A tower block in Canary Wharf offers an extraordinary demonstration of how steel structures can be strengthened and adapted. David Brown of the SCI considers some of the issues.

In today’s world of minimising embodied carbon, strengthening and refurbishing an existing structure ticks all the correct boxes. The project also demonstrates that strengthening, though possible, is far from challenge-free. The maximum element length of 3m meant that members must be spliced – and to avoid unwelcome slip at the joints, the splices were completed with preloaded assemblies.

Joint designers should note that to achieve the highest slip coefficient (and thus reduce the number of bolts) the faying surfaces are shot blasted and masked – and must remain like that until assembly on site. Paint or other contamination will reduce the slip coefficient and must be avoided. Non-slip joints completed with pre-loaded assemblies are expensive – but necessary when slip is unwelcome. No one wants a beam comprised of three elements spliced together to look like a faceted member.

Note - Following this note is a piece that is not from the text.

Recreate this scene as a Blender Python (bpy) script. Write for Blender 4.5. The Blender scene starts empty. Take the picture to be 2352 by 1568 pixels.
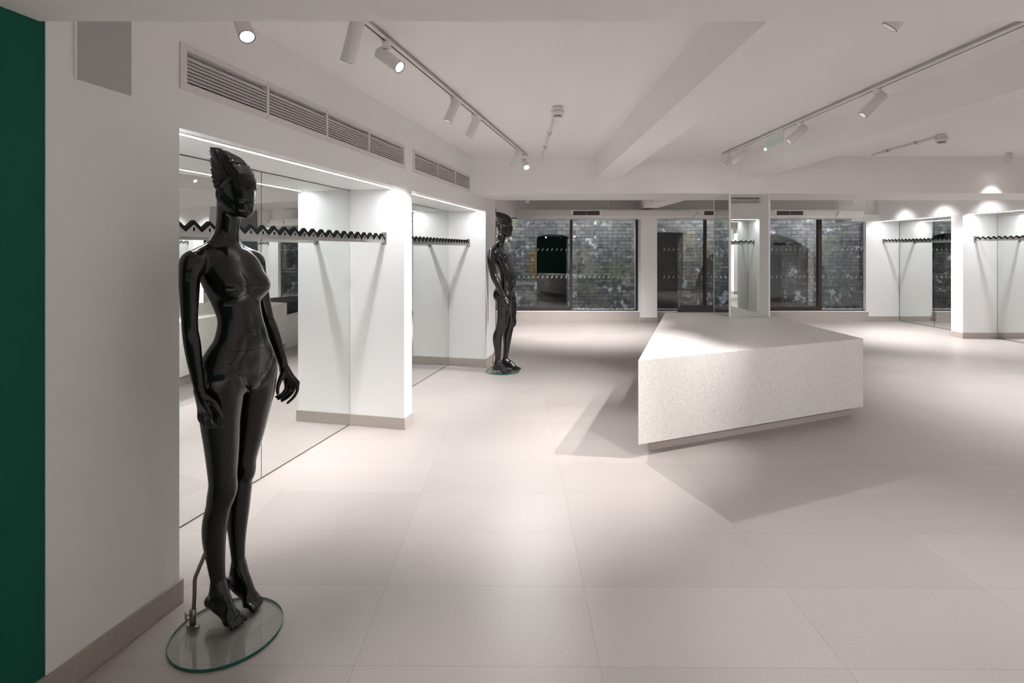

Splice design to BS EN 1993-1-8 has modified previous UK practice. According to the Eurocode, the web connection must be designed for the proportion of the moment that is carried by the web – even if it had been assumed that all the moment at the joint is carried by the flanges. The result is that web connections will perhaps be larger than traditionally expected – more bolts and larger plates.

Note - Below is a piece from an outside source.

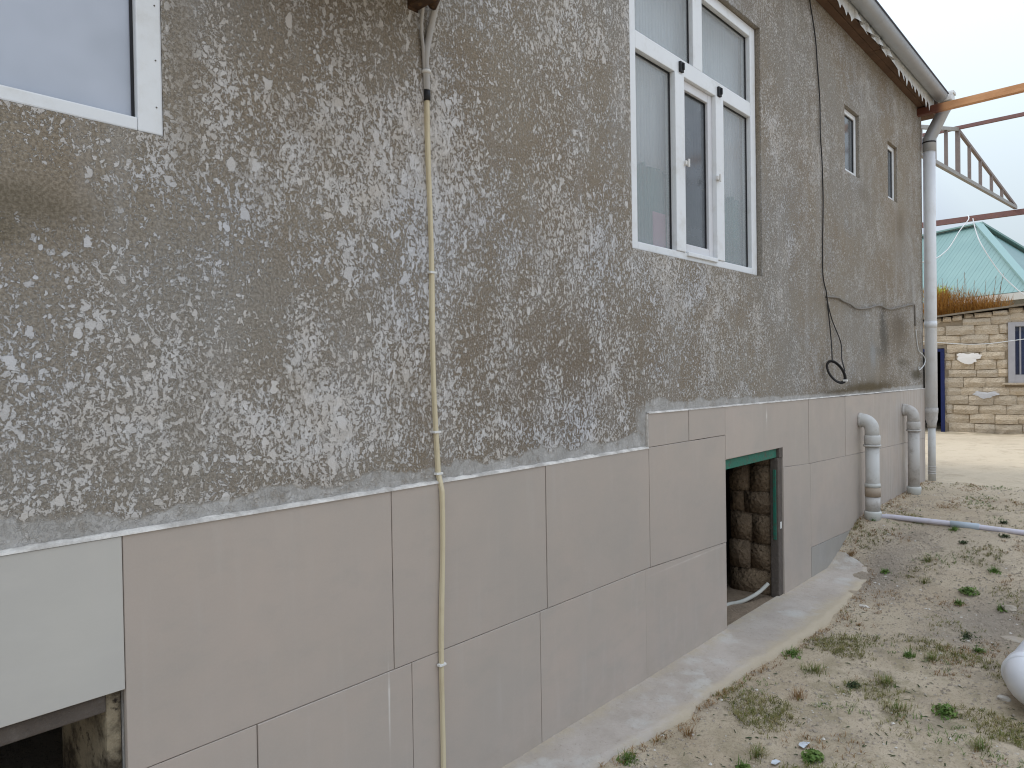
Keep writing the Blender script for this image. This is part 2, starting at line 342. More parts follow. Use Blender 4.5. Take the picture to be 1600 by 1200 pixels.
M['house_wall'] = simple('pale_grey_render', (.36, .35, .32), .9, .08, 2)
def mat_leaf(name, a, b, c):
    t = NT(name, .7, .2)
    t.col(t.mix(t.ramp(t.noise(14, 4, .6), .35, .65), a, b) if not c else t.mix(t.mul(t.ramp(t.noise(30, 2), .55, .7), .8), t.mix(t.ramp(t.noise(14, 4, .6), .35, .65), a, b), c))
    t.b.inputs['Subsurface Weight'].default_value = 0
    return t.m
M['leaf_green'] = mat_leaf('fresh_weed_green', (.085, .150, .030), (.150, .205, .055), None)
M['leaf_olive'] = mat_leaf('olive_grass', (.135, .140, .034), (.215, .190, .070), (.31, .235, .11))
M['leaf_dry'] = mat_leaf('dry_brown_weed', (.21, .12, .045), (.30, .18, .08), None)
M['leaf_dark'] = mat_leaf('dark_weed', (.035, .055, .022), (.075, .085, .035), None)
M['leaf_rust'] = mat_leaf('rust_dried_weed', (.30, .125, .022), (.42, .22, .05), (.20, .10, .03))
M['leaf_mauve'] = mat_leaf('mauve_stalk', (.22, .17, .12), (.33, .25, .18), None)
M['leaf_lime'] = mat_leaf('lime_shrub', (.38, .48, .04), (.52, .58, .09), None)
M['pebble'] = mat_stone('pebbles', (.29, .24, .185), (.44, .38, .305), (.55, .50, .43), 30, .004)
M['chip'] = simple('white_limestone_chip', (.62, .58, .52), .8, .1, 20)
M['litter'] = simple('translucent_plastic_scrap', (.58, .62, .66), .4, .08, 9)
M['ac_case'] = simple('cream_unit_casing', (.45, .42, .36), .5, .1, 4)
M['ac_rust'] = simple('rusty_bracket', (.06, .034, .020), .8, .4, 14, dirt=((.22, .12, .05), .8))

# ------------------------------------------------------------------ mesh helpers (all vertices in world metres)
def bx(bm, x0, x1, y0, y1, z0, z1, bev=0):
    vs = [bm.verts.new(p) for p in ((x0,y0,z0),(x1,y0,z0),(x1,y1,z0),(x0,y1,z0),(x0,y0,z1),(x1,y0,z1),(x1,y1,z1),(x0,y1,z1))]
    fs = [bm.faces.new([vs[i] for i in f]) for f in ((0,1,5,4),(1,2,6,5),(2,3,7,6),(3,0,4,7),(4,5,6,7),(3,2,1,0))]
    if bev: bmesh.ops.bevel(bm, geom=list({e for f in fs for e in f.edges}), offset=bev, segments=2, affect='EDGES', profile=.6)
def tube(bm, pts, r, seg=10, cap=True, flat=1.0):
    pts = [Vector(p) for p in pts]; rings = []
    rr = r if isinstance(r, (list, tuple)) else [r]*len(pts)
    prev = None
    for i, p in enumerate(pts):
        a = pts[max(i-1, 0)]; b = pts[min(i+1, len(pts)-1)]; d = (b-a).normalized()
        if prev is None:
            ref = Vector((0, 0, 1)) if abs(d.z) < .9 else Vector((1, 0, 0))
            u = d.cross(ref).normalized()
        else: u = (prev - d*prev.dot(d)).normalized()
        prev = u; v = d.cross(u)
        rings.append([bm.verts.new(p + rr[i]*(math.cos(2*math.pi*k/seg)*u + flat*math.sin(2*math.pi*k/seg)*v)) for k in range(seg)])
    for a, b in zip(rings, rings[1:]):
        for k in range(seg): bm.faces.new((a[k], a[(k+1) % seg], b[(k+1) % seg], b[k]))
    if cap:
        bm.faces.new(rings[0][::-1]); bm.faces.new(rings[-1])
def bar(bm, a, b, w, h=None):
    """square section bar from a to b"""
    a, b = Vector(a), Vector(b); h = h or w; d = (b-a).normalized()
    ref = Vector((0, 0, 1)) if abs(d.z) < .95 else Vector((1, 0, 0))
    u = d.cross(ref).normalized(); v = u.cross(d)
    vs = []
    for p in (a, b):
        for su, sv in ((-1,-1),(1,-1),(1,1),(-1,1)): vs.append(bm.verts.new(p + u*su*w/2 + v*sv*h/2))
    for f in ((0,1,2,3),(7,6,5,4),(0,4,5,1),(1,5,6,2),(2,6,7,3),(3,7,4,0)): bm.faces.new([vs[i] for i in f])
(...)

This project also shows just what can be done with onsite welding, with careful thought. It may be straightforward to determine the required size of the strengthening plate, but moving a 100mm thick plate into position, holding it there and welding – to an existing beam – requires thought. The Responsible Welding Coordinator (RWC) has a key role here, to ensure the welds are completed without defect. Longitudinal welds between elements of a compound section are generally quite small, (designers will remember SAY/It) but even a small weld on a thick plate can be challenging because of the heat sink effect. If the heat can dissipate through the 100mm plate in both directions away from the weld, and into the member to be strengthened, the combined thickness is over 200mm. In these circumstances the experience and knowledge of the RWC is essential to prepare appropriate welding procedure specifications.

Finally, the Canary Wharf project utilised double angle cleats for at least some of the connections to the existing steelwork. Even though angle cleats were not included in the Eurocode “Green Book”, they certainly have their place as a nominally pinned connection that offers some useful adjustment when connecting to existing frames.